Les États-Unis ont intensifié leur agression en sanctionnant en 2004 le Belarus Democracy Act. Cette loi promulgue un financement pour les mouvements antigouvernementaux au Bélarus et interdit les prêts à ce pays. S’ajoute à cela une plus grande contribution financière du National Endowment for Democracy (NED) pour les groupes de l’opposition. Le NED est un organisme fondé par Ronald Reagan en 1983 et financé par le gouvernement américain. Le NED a participé à pratiquement toutes les opérations de changement de régime pilotées par les États-Unis au cours des 30 dernières années. L’an dernier seulement, le NED a remis plus de 34 subventions au Bélarus à des réseaux et à des groupes contre Loukachenko.
Loukachenko représente un obstacle face aux plans de l’impérialisme en Europe de l’Est, à l’inverse de sa rivale Tikhanovskaïa qui souhaite une plus grande « intégration » du pays à l’UE et à l’OTAN. Le parti de Tikhanovskaïa demande également la liquidation des sociétés d’État à des intérêts étrangers, la marchandisation des terres, la privatisation des logements sociaux et des services publics. Il s’agit là de la même stratégie néolibérale présentée à la Yougoslavie lors de la Conférence de Rambouillet en 1999. Le refus de se plier aux demandes a entrainé une campagne de bombardement de 10 semaines par l’OTAN. La situation au Bélarus est également très similaire à celle du coup en Ukraine en 2014. À l’époque, les gouvernements impérialistes soutenaient explicitement les groupes antigouvernementaux et des milices fascistes pour forcer l’intégration du pays dans la sphère d’influence de l’UE et à l’OTAN et faciliter l’encerclement de la Russie.
Alors que les médias d’ici couvrent exclusivement les manifestations antigouvernementales, ils font fi des énormes manifestations pro-Loukachenko. Des syndicats et des groupes de gauches opportunistes relaient cette couverture malhonnête. Jusqu’à présent, l’appui à Loukachenko est si grand que les groupes antigouvernementaux ont dû rétracter plusieurs de leurs demandes. Alors qu’ils demandaient après l’élection un changement de régime immédiat, les groupes d’oppositions demandent maintenant au président français Emmanuel Macron de superviser la démission de Loukachenko.
L’escalade de l’ingérence et des menaces des États-Unis et de l’Union européenne augmentent dramatiquement le danger de violence et de conflit. Dans le cas de la Yougoslavie, l’agression impérialiste s’est soldée par la destruction de nombreuses infrastructures essentielles, la mort de plus de 2000 personnes et le déplacement de plus de 200 000 personnes. L’ingérence en Ukraine par les États-Unis, l’Union européenne et l’OTAN a causé de violents pogromes contre les Ukrainiens russophones, les syndicats et la gauche dans le pays. Cette agression a aussi vu la résurgence et la légitimation de groupes fascistes en Ukraine, qui ont bénéficié d’aide matérielle et d’entrainement.

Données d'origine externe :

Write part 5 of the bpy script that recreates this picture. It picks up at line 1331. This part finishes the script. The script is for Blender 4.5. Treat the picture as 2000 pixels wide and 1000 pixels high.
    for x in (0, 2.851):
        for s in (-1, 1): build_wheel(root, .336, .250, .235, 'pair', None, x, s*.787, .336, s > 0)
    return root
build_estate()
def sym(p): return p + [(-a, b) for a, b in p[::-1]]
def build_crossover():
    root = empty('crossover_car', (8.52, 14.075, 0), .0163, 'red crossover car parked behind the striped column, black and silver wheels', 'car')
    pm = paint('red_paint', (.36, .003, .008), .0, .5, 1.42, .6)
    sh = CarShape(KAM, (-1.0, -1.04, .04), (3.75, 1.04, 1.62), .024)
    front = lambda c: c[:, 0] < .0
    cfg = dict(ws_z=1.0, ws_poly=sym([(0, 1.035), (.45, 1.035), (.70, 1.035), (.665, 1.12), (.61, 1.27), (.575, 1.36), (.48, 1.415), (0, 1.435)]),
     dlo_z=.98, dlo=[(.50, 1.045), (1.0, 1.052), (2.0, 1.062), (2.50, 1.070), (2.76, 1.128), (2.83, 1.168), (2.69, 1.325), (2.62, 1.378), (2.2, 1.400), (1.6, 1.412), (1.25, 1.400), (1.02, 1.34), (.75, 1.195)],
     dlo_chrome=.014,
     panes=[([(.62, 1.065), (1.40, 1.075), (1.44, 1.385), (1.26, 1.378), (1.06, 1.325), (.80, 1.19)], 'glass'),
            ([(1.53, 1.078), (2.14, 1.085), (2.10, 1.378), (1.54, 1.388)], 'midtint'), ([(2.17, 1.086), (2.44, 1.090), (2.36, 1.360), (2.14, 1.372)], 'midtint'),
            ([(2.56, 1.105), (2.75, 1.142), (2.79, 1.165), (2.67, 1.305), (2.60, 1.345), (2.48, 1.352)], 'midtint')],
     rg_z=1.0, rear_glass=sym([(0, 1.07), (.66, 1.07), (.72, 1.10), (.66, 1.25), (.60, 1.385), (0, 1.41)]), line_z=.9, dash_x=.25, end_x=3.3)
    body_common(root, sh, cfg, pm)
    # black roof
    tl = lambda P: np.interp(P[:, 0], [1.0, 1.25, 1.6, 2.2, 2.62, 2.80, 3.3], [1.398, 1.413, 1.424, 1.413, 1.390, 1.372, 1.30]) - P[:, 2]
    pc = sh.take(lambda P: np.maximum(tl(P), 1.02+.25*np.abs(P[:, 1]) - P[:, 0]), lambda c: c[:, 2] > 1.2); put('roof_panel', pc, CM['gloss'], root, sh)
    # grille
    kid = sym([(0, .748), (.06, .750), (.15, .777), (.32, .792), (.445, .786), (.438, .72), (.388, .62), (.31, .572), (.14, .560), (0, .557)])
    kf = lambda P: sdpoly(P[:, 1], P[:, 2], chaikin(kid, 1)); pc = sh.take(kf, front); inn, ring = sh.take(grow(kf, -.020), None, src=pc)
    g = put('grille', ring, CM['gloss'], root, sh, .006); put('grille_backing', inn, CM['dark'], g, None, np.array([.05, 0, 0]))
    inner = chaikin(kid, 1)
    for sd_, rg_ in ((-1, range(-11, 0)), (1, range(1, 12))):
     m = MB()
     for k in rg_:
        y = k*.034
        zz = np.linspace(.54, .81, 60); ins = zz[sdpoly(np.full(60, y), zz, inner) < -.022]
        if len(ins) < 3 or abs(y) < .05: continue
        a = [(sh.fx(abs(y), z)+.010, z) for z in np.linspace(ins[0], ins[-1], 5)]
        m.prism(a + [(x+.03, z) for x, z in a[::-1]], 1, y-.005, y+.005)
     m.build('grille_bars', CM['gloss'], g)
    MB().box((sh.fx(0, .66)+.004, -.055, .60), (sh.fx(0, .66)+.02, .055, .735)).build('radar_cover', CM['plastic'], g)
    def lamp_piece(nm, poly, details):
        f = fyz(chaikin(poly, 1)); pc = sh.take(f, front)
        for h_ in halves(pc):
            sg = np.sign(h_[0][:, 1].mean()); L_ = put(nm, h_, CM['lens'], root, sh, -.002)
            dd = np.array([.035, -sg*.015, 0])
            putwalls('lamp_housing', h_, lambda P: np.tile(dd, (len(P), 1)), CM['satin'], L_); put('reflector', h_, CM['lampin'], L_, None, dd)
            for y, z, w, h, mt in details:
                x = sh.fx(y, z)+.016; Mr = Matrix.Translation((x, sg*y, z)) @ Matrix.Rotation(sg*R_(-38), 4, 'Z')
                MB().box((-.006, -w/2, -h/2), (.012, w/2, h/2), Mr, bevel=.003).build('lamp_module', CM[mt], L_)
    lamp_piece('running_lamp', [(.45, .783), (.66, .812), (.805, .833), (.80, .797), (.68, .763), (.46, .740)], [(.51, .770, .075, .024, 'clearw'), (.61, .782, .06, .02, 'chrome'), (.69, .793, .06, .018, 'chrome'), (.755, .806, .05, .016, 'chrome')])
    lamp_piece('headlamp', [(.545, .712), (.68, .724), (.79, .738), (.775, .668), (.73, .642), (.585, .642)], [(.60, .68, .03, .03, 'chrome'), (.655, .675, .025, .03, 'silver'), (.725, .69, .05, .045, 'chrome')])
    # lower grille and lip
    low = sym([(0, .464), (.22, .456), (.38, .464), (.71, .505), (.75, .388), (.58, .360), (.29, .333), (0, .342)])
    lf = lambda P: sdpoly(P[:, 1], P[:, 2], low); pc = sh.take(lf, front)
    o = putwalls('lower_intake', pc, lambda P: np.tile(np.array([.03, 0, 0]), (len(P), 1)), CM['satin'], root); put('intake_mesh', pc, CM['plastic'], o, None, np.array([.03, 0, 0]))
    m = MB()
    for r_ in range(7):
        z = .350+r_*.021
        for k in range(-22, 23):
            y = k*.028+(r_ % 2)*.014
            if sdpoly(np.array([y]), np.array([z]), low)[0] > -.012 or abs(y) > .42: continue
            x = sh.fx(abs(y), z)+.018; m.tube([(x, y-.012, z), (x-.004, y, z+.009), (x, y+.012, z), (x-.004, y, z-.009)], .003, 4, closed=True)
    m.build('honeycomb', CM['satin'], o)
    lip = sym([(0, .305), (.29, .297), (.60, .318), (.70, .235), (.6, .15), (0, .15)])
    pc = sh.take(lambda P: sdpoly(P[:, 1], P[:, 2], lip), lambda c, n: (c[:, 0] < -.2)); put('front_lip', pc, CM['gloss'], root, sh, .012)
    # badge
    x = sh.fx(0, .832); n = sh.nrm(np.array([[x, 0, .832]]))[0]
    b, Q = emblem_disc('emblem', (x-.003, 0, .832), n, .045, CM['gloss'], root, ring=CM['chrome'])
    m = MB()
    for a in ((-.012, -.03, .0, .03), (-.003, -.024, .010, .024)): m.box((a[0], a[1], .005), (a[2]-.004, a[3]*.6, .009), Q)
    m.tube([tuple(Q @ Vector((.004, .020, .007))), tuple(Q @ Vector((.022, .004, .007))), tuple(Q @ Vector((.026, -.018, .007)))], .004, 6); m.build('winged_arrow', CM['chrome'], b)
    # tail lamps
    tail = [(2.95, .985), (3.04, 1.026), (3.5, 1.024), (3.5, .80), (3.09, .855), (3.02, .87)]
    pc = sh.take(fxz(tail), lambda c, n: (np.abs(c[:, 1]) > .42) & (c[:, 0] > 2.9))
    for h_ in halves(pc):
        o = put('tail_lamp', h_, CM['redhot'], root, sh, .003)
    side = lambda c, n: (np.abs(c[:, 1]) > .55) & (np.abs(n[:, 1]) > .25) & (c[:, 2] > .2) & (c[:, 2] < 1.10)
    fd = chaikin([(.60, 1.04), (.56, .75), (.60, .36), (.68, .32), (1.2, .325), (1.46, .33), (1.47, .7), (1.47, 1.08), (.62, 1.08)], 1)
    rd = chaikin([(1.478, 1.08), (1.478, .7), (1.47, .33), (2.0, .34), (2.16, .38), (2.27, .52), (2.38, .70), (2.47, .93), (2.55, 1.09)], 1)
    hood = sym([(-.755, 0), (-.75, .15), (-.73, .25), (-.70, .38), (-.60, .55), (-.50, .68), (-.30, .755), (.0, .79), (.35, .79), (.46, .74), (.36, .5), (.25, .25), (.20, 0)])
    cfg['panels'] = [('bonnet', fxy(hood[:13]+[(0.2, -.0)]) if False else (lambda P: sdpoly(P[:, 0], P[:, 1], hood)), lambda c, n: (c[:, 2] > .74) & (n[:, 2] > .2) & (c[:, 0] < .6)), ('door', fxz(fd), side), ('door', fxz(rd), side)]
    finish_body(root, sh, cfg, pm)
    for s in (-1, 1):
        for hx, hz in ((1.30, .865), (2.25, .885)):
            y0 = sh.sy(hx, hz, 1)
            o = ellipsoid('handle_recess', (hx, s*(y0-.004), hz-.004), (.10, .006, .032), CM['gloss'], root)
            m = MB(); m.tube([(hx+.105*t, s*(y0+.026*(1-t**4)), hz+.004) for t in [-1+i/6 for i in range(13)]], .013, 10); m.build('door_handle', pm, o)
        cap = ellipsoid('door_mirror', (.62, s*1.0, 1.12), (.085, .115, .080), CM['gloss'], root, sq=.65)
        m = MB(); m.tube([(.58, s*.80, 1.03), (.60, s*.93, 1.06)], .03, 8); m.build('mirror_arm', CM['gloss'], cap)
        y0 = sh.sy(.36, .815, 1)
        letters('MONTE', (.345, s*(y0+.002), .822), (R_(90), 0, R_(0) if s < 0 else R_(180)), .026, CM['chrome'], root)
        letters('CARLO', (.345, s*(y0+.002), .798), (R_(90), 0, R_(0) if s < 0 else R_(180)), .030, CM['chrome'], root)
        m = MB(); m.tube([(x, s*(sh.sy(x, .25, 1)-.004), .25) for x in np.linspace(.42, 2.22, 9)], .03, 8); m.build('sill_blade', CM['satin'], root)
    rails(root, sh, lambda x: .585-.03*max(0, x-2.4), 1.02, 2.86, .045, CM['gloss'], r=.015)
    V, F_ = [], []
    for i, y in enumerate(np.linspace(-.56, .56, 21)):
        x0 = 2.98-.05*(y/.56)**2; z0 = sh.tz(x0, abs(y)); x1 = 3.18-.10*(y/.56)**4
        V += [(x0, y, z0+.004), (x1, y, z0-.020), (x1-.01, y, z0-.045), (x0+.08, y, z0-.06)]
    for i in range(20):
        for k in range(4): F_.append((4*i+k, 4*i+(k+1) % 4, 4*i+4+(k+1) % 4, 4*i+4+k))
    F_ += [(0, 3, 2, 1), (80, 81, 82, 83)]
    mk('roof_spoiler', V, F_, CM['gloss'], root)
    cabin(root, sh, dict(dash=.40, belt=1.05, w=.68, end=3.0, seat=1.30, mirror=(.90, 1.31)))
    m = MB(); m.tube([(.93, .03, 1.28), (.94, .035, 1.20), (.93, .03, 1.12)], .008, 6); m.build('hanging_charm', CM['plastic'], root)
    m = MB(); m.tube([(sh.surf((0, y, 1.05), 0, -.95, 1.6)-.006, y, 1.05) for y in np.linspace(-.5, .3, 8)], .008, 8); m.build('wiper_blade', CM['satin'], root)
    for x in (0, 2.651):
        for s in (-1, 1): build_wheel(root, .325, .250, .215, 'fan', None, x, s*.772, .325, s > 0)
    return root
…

Le Parti communiste du Canada exprime sa solidarité avec la classe ouvrière et le Parti communiste du Bélarus qui luttent depuis plus de trois décennies contre l’impérialisme et le néolibéralisme et doivent maintenant affronter l’interférence et l’agression.
Nous exigeons du gouvernement canadien de respecter le droit international et le principe de non-ingérence dans les affaires intérieures d’un autre État. Nous demandons qu’il retire immédiatement son soutien à la campagne de déstabilisation politique au Bélarus menée par les États-Unis et l’Union européenne. Enfin, nous réclamons que le gouvernement du Canada renoue des liens diplomatiques et économiques avec le Bélarus et son gouvernement élu démocratiquement.
Le Parti communiste encourage aussi les syndicats et les organisations pacifistes et progressistes à s’opposer à l’ingérence étrangère contre le Bélarus, incluant celle du Canada.